As I headed back to my car for the long drive home ready to watch Sunday’s epic races from afar, I caught a glimpse of Alex Yee jogging a section of the course. We exchanged a smile and I noticed how incredibly relaxed he looked. No wonder, with the form he was to show the following day.

After his fourth-place finish in Yokohama in the first race of the season (Jonny Brownlee was 23rd), Yee brought his A-game to Leeds at just the right time.

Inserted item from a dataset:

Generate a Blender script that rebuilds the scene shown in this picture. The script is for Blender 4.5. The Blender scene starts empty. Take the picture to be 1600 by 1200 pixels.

He had to leave selectors in no doubt that he could deliver under pressure in Japan if they were to choose him above Alistair Brownlee for the second slot alongside Jonny, who had already been pre-selected along with Vicky Holland, Jess Learmonth and Georgia Taylor-Brown.

What a time it was to produce his maiden world series win, with the reigning Olympic champion succumbing to the ankle injury which had troubled him for months, along with an unfortunate disqualification for an unintentional incident in the water. And do you know what? In a funny kind of way that changing of the guard is in part the biggest compliment Alex Yee could have handed to Alistair.

Alex was 14 when his great hero secured the first of his two Olympic titles and those images were enough to fuel the fire of a young boy who would go on to grasp his chance to follow in giant footsteps nine years later. Barring a formality, Yee is on the plane with Jonny – but not Alistair – Brownlee. As I said last week, that cycle of inspiration and motivation is surely the very reason the Games must take place next month.

Triathlon is in good shape. And so too are the Brits who will represent us at both the Olympics and Paralympics.